Spitzfindige mögen argumentieren, daß Sozialabgaben ja Versicherungsleistungen finanzieren und daher mit Steuern nicht in einen Topf geworfen werden dürfen. Diese strikte Unterscheidung ist jedoch nicht haltbar und im internationalen Vergleich unüblich. Viele der in Deutschland – aus guten Gründen – über Sozialversicherungen organisierten Leistungen wie medizinische Behandlung, Rente, Pflege usw. gehören zu sozialen Grundrechten. Sie werden in anderen Ländern komplett oder zu großen Teilen über Steuern finanziert.
Das Deutsche Institut für Wirtschaftsforschung (DIW) stellte kürzlich fest, daß der effektive, also tatsächlich abgeführte Einkommenssteuersatz des bestverdienenden einen Prozents der Bevölkerung, weit unter dem Höchststeuersatz liegt. 2002 zahlten die Menschen mit den höchsten Einkommen nicht etwa die damals geltenden gut 51 Prozent plus Solidaritätszuschlag, sondern effektiv nur 32,4 Prozent ihres zu versteuernden Einkommens. Damit zeigt sich, daß der große Anteil der Spitzenverdiener am Gesamtaufkommen der Einkommenssteuer im wesentlichen eine Ursache hat: die enorme Ungleichheit der Einkommensverteilung und eben nicht die große Solidarbereitschaft der Reichen. Denn schließlich erhielten die zehn Prozent der Steuerpflichtigen mit den höchsten Einkommen 2002 auch 32,2 Prozent der Gesamteinkommen.

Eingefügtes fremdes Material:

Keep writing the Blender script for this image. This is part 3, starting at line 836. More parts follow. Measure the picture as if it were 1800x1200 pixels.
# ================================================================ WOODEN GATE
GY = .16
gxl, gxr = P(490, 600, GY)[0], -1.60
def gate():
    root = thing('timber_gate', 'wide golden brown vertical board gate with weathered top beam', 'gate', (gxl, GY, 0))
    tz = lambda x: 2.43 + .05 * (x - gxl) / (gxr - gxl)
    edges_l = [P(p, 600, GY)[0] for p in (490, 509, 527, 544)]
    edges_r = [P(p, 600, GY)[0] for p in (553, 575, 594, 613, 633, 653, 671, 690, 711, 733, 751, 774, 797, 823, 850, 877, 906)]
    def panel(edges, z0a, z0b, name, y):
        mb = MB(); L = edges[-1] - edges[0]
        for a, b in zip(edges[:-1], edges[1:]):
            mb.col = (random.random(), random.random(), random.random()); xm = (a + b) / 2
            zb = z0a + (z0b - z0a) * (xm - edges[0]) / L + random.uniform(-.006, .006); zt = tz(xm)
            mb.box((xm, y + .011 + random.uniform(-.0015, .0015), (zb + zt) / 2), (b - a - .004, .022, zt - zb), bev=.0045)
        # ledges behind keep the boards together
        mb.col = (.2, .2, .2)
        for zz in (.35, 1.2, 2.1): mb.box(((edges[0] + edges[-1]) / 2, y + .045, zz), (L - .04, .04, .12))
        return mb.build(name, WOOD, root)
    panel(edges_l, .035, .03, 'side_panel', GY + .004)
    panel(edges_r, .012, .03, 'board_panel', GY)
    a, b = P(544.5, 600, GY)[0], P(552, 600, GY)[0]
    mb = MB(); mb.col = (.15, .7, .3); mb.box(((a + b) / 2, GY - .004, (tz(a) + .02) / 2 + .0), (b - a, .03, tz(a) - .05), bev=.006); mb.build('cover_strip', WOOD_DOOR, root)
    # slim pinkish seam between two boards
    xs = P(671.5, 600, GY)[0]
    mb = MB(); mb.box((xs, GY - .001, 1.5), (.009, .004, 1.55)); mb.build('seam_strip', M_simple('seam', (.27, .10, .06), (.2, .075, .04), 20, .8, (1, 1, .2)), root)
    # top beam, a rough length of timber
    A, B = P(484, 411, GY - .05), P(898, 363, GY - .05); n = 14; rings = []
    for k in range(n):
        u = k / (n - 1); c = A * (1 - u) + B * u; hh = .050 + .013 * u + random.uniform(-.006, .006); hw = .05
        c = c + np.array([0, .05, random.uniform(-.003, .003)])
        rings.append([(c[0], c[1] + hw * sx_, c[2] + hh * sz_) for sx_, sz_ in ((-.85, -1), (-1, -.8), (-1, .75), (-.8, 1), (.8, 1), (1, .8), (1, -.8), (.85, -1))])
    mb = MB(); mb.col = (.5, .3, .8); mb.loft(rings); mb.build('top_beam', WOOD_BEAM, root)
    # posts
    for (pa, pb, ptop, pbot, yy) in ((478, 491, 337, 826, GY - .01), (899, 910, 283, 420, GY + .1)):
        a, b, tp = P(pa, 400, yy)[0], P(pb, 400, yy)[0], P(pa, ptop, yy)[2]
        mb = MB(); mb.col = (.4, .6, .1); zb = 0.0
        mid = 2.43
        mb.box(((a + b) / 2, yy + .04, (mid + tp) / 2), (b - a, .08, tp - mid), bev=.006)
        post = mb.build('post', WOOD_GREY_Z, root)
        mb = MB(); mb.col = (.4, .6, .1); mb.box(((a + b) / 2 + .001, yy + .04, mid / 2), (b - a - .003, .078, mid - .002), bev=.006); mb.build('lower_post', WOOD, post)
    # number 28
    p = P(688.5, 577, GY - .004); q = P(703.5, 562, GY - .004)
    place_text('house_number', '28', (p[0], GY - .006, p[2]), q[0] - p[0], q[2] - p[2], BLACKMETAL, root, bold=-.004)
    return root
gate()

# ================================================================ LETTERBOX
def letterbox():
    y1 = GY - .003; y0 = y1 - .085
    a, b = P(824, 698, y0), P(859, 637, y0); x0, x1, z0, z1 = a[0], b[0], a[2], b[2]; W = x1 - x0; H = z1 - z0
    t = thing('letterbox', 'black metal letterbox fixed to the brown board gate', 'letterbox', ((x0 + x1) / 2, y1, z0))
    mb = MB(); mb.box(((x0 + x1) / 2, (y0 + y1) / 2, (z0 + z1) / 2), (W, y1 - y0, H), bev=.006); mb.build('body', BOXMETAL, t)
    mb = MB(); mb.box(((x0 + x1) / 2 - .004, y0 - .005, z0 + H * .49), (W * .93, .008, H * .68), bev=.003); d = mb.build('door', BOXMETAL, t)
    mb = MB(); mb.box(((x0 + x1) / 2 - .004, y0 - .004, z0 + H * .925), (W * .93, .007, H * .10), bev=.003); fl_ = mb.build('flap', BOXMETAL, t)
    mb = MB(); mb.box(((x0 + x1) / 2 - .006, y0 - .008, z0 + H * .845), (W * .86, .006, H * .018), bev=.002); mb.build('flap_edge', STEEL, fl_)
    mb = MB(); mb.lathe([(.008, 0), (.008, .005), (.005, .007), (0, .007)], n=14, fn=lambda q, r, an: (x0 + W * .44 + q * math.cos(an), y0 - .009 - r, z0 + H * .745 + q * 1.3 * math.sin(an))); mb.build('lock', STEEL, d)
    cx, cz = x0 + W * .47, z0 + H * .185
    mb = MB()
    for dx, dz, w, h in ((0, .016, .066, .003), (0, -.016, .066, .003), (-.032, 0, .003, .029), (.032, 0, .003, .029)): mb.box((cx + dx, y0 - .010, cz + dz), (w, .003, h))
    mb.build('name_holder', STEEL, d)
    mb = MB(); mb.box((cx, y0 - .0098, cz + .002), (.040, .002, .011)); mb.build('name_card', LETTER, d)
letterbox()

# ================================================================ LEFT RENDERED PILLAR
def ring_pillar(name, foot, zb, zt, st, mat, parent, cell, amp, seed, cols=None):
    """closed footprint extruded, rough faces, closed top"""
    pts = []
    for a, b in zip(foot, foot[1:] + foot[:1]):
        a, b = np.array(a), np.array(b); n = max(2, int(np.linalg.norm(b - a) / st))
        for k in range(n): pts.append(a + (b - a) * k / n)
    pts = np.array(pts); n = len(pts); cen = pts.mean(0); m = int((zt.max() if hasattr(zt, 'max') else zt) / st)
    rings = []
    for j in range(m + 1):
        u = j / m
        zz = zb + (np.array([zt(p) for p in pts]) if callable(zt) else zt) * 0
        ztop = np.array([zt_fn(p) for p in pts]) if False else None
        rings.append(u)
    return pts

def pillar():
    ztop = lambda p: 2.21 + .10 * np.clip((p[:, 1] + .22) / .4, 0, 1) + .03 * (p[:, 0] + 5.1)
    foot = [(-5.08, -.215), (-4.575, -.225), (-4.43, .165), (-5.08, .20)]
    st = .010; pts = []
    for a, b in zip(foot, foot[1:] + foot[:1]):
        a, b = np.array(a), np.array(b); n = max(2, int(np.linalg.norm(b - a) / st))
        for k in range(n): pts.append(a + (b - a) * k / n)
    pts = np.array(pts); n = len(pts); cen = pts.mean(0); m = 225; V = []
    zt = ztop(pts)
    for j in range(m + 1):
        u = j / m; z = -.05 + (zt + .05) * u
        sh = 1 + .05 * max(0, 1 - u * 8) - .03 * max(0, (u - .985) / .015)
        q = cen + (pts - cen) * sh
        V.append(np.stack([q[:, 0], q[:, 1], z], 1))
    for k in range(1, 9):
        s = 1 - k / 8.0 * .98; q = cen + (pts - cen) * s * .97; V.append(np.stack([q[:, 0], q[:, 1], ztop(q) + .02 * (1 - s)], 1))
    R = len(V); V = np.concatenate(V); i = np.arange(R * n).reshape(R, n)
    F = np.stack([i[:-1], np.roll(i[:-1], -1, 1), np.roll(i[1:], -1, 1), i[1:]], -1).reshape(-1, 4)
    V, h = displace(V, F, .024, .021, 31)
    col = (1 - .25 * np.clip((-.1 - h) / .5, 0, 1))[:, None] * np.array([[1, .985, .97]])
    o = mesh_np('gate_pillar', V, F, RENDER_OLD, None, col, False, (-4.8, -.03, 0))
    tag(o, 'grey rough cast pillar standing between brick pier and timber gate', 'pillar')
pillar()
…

Im Vergleich dazu sieht ihr 54,7prozentiger Anteil an der gezahlten Einkommenssteuer schon viel weniger gewaltig aus. Die Klage der Reichen über die hohe Steuerbelastung bekommt angesichts der wachsenden Ungleichheit etwas Zynisches. Die Mittelschicht schrumpft, die Gruppe der Armen wächst ebenso wie der Reichtum bei den Vermögenden. Die Reichen aber beklagen sich über ihren Anteil am Steueraufkommen.
Kein Fluchtgrund
Es ist also festzustellen, daß die Einkommenssteuer deutlich progressiv wirkt. Das ist allerdings bitter notwendig, um den hohen Anteil regressiver Abgaben zumindest teilweise auszugleichen. Ein Teil der Spitzenverdiener zahlt hohe Einkommenssteuern. Ein anderer Teil drückt sich um diese, wodurch die tatsächlich gezahlten Steuersätze am oberen Ende weit unter dem Spitzensteuersatz liegen.
Durch Steuerflucht ins Ausland hinterzogene Abgaben und nicht deklarierte Einkommen tauchen in den Statistiken gar nicht erst auf. Mit der starken Progressivität des deutschen Steuersystems kann jedenfalls nicht argumentiert werden, wenn man die Wut der großen Mehrheit über die Flucht vieler Vermögender in die Steueroasen beschwichtigen will.